I write about perfume because it fascinates me and writing about it allows me to gather my thoughts about it. Writing this weekly The Sunday Magazine has allowed me to do that for other passions of mine. One of the joys of writing this blog has been the ability to share a bit of myself through what I write here. That others not only read but keep it in mind makes every minute I spend on it worth it. One of those readers has figured out my affection for my birthplace of S. Florida. She also read a recent The Sunday Magazine column on a collection of short stories, Back Talk by Danielle Lazarin, where I wondered if the form was becoming obsolete. A few weeks ago, she sent me an e-mail with a recommendation; Florida by author Lauren Groff. I downloaded it and devoured it during a recent road trip.

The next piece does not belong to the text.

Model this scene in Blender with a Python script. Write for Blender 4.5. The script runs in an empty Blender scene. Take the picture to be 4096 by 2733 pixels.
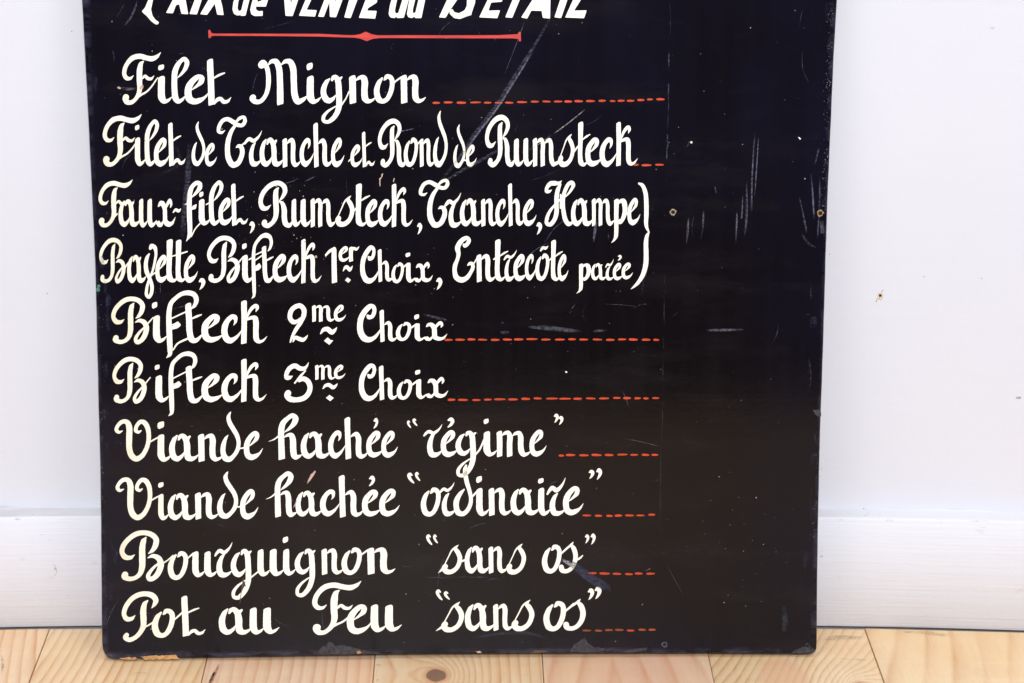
import bpy, bmesh, math, random
from mathutils import Vector, Matrix, geometry, noise
C = bpy.context.scene
COL = C.collection
# ------------------------------------------------------------------ camera
cam_d = bpy.data.cameras.new('camera'); cam = bpy.data.objects.new('camera', cam_d); COL.objects.link(cam)
CAM = Vector((0.00205, -1.96842, 0.89736))
RX, RF, RU = (0.99981928, 0.00544894, 0.01821303), (-0.01574302, -0.29972283, 0.95389642), (0.01065658, -0.95401076, -0.29958288)
FPX = 10240.0                                   # 90 mm lens on 36 mm, in photo pixels
m = Matrix(((RX[0], -RX[1], -RX[2], CAM[0]), (RF[0], -RF[1], -RF[2], CAM[1]), (RU[0], -RU[1], -RU[2], CAM[2]), (0, 0, 0, 1)))
cam.matrix_world = m
cam_d.sensor_width = 36; cam_d.lens = 90; cam_d.clip_end = 60
C.camera = cam
C.render.resolution_x = 1024; C.render.resolution_y = 683
# ------------------------------------------------------------------ light
w = bpy.data.worlds.new('World'); C.world = w; w.use_nodes = True
w.node_tree.nodes['Background'].inputs[0].default_value = (0.62, 0.66, 1.0, 1)
w.node_tree.nodes['Background'].inputs[1].default_value = 0.12
def area(name, loc, target, size, power, col):
    d = bpy.data.lights.new(name, 'AREA'); d.shape = 'RECTANGLE'; d.size, d.size_y = size; d.energy = power; d.color = col
    o = bpy.data.objects.new(name, d); COL.objects.link(o); o.location = loc
    o.rotation_euler = (Vector(target)-Vector(loc)).to_track_quat('-Z', 'Y').to_euler()
area('key_softbox', (0.03, -3.1, 1.95), (0, 0, .28), (.45, .9), 104, (.985, .985, 1.0))
area('softbox', (-1.6, -2.6, 1.7), (-.2, 0, .25), (1.0, 1.0), 7, (.985, .985, 1.0))
area('softbox', (1.7, -2.6, 1.7), (.25, 0, .25), (1.0, 1.0), 8, (.985, .985, 1.0))
area('floor_fill', (0, -1.0, 2.7), (0, -.5, 0), (2.4, 1.0), 30, (.99, .985, 1.0))  # unseen overhead lamp, added to brighten the floor
C.view_settings.view_transform = 'Standard'; C.view_settings.look = 'None'
C.view_settings.exposure = 0.0; C.view_settings.gamma = 1
# ---------------------------------------------------------------------------
# HAND LETTERING.  Brush strokes are (x, y, width) along the middle of the
# brush path; a negative width ends the stroke square.  Each glyph is drawn
# once and set into the box (left, right, top, base) it fills on the board.
# Units are those of the tracing grids in GRID (origin x, origin y, scale).
# ---------------------------------------------------------------------------
GRID = {
 'A': (440, 0, 2.35), 'B': (1340, 0, 1.6786), 'C': (380, 440, 2.35), 'D': (1340, 440, 1.6786),
 'E': (380, 920, 2.35), 'G': (1340, 920, 1.6786), 'H': (400, 1380, 2.35), 'I': (1340, 1380, 1.6786),
 'J': (420, 1860, 2.35), 'K': (1340, 1860, 1.6786), 'L': (400, 2200, 2.1364), 'N': (1340, 2200, 1.6786),
 'S1': (1300, 440, 3.357), 'S2': (1900, 440, 3.357), 'S3': (1000, 700, 3.357), 'S4': (1650, 700, 3.357),
 'S5': (2100, 700, 3.137), 'S6': (1200, 940, 3.357), 'S7': (1780, 920, 3.357),
 'T1': (1140, 1180, 3.357), 'T2': (1120, 1420, 3.357), 'T3': (1080, 1640, 3.357), 'T4': (1600, 1640, 3.357),
 'T5': (1040, 1860, 3.357), 'T6': (1650, 1860, 2.9375), 'T7': (1640, 2110, 2.9375), 'T8': (1200, 2320, 1.88),
 'P': (0, 0, 1.0),
}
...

Lauren Groff has been one of the most successful authors of the last few years. There have been many times I’ve almost downloaded one of her three previous novels: The Monsters of Templeton, Arcadia, or Fates and Furies. Fates and Furies was a highly acclaimed novel in which the story of a marriage was told from the perspective of the husband then the wife. These three books have resulted in her being named a Guggenheim Fellow earlier this year.
Lauren Groff
For Florida, Ms. Groff who lives in Gainesville, Florida; tells stories which seemingly could only take place there. Almost all of the eleven entries take place there. There are a few that don’t take place in Florida but reference it. None so savagely as when one narrator realizes it is where she feels most at home.

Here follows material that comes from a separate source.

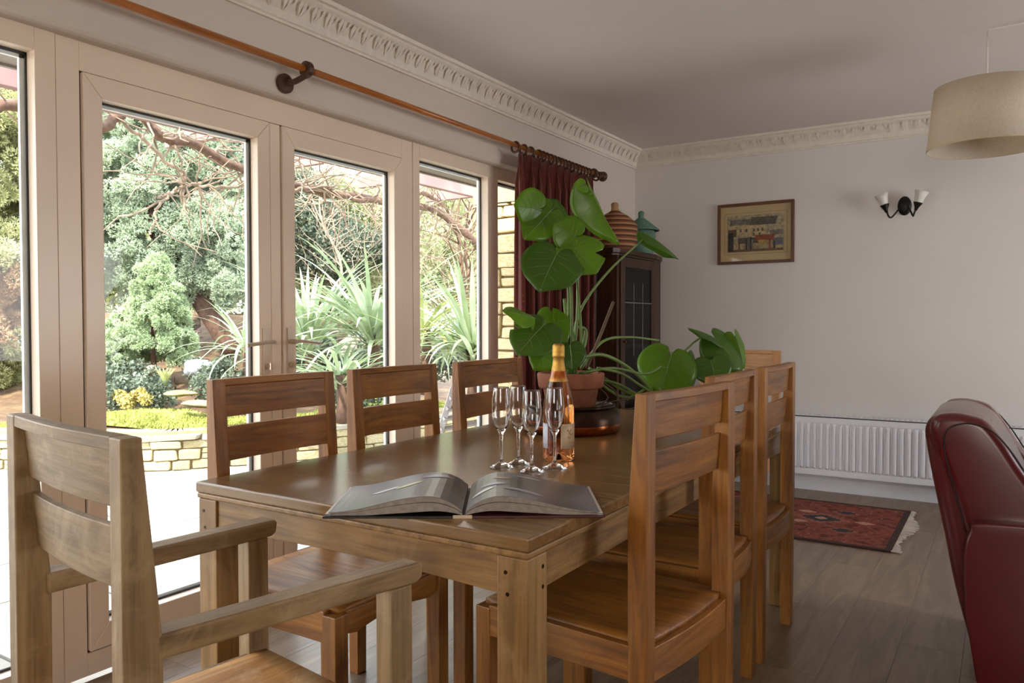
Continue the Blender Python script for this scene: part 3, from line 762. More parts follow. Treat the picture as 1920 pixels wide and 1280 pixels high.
pb = P(1055, 700, 2.76)
def pet(*ps): return [P(*q) for q in ps]
tocam = -fwd
# upper cluster of leaves left of the stem
L((1022, 395, 2.60), (966, 384, 2.52), 78, tocam, mat=MON, petiole=None, fold=.05, droop=.05)
L((1020, 420, 2.60), (1045, 372, 2.66), 80, tocam, mat=MOND, fold=.05, droop=.05)
L((1042, 385, 2.62), (985, 446, 2.52), 72, tocam, mat=MON, fold=.08, droop=.05, petiole=pet((1060, 700, 2.75), (1066, 600, 2.72), (1060, 480, 2.68)))
L((1050, 462, 2.56), (1012, 540, 2.44), 118, tocam+Vector((0, 0, .5)), mat=MOND, curl=.1, fold=.03, droop=.08, petiole=pet((1068, 700, 2.75), (1072, 620, 2.72), (1068, 520, 2.66)))
L((1066, 452, 2.58), (1118, 508, 2.50), 104, tocam+Vector((.2, 0, .3)), mat=MON, lobes=((4.25, .22, .5), (1.9, .12, .25)), fold=.10, droop=.08, petiole=pet((1078, 700, 2.77), (1090, 640, 2.75), (1083, 540, 2.70)))
L((1086, 448, 2.57), (1040, 420, 2.55), 70, tocam, mat=MON, fold=.08)
# tall right leaf
L((1100, 336, 2.72), (1152, 462, 2.74), 66, tocam+Vector((.9, .3, .3)), mat=MON, fold=.30, curl=.3, droop=-.1, petiole=pet((1072, 700, 2.78), (1082, 600, 2.77), (1084, 470, 2.75), (1093, 380, 2.73)))
L((1100, 345, 2.70), (1082, 352, 2.68), 30, tocam, mat=MON, fold=.05)
# thin side leaf by the teal basket
L((1200, 432, 2.95), (1278, 474, 2.95), 30, Vector((.1, .2, 1)), mat=MOND, fold=.25, curl=.25, petiole=pet((1072, 690, 2.78), (1085, 590, 2.80), (1140, 510, 2.88)))
# lower left cluster
L((1030, 608, 2.60), (955, 570, 2.45), 74, tocam+Vector((0, 0, 1.0)), mat=MON, lobes=((4.4, .18, .4),), curl=.2, fold=.1)
L((1028, 600, 2.55), (974, 652, 2.40), 96, tocam+Vector((0, 0, .6)), mat=MOND, lobes=((1.7, .14, .35),), curl=.15, fold=.08, petiole=pet((1050, 705, 2.75), (1058, 650, 2.72), (1045, 612, 2.64)))
L((1018, 618, 2.62), (1066, 592, 2.62), 84, tocam+Vector((0, 0, .5)), mat=MON, lobes=((4.3, .14, .35),), fold=.12)
L((1038, 640, 2.56), (1004, 690, 2.50), 60, tocam, mat=MON, fold=.2, curl=.2, lobes=((1.5, .15, .4), (4.6, .15, .4)))
L((1068, 640, 2.60), (1074, 692, 2.56), 58, tocam, mat=MOND, fold=.2, curl=.2, petiole=pet((1062, 705, 2.75), (1075, 660, 2.7)))
L((1050, 648, 2.66), (1030, 678, 2.66), 64, tocam, mat=MOND, fold=.15)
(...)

All of the stories are told from a woman’s narration. Ms. Groff enjoys playing with the gauzy veil between reality and fantasy. There are unreal elements that I am left questioning if they are hallucination or actuality. The writing crosses back and forth seamlessly.
The beauty of a short story is it allows an author a freedom to plumb that delicate line in a kind of overheated style. Two hundred pages of it would be too much. Fifteen pages is just right. When a character refers to looking into people’s windows at night as she walks through the neighborhood as “domestic aquariums” it rings with truth and archness.
Many of the stories carry a particular undercurrent of fear as hurricanes, concussions, snakes, and alligators all lurk on the periphery. Each story carries its own collection of them.
When I finished the book, I realized that many of the stories were told by a mother of two boys. No names are used, and I wonder if those stories are meant to be connected.
Ms. Groff captures the Florida psyche well because she lives there. I think it takes someone who experiences day in and day out to understand the precipice the state is perched upon. Without saying it as plain as I just did Ms. Groff uses the eleven stories in Florida to say the same thing.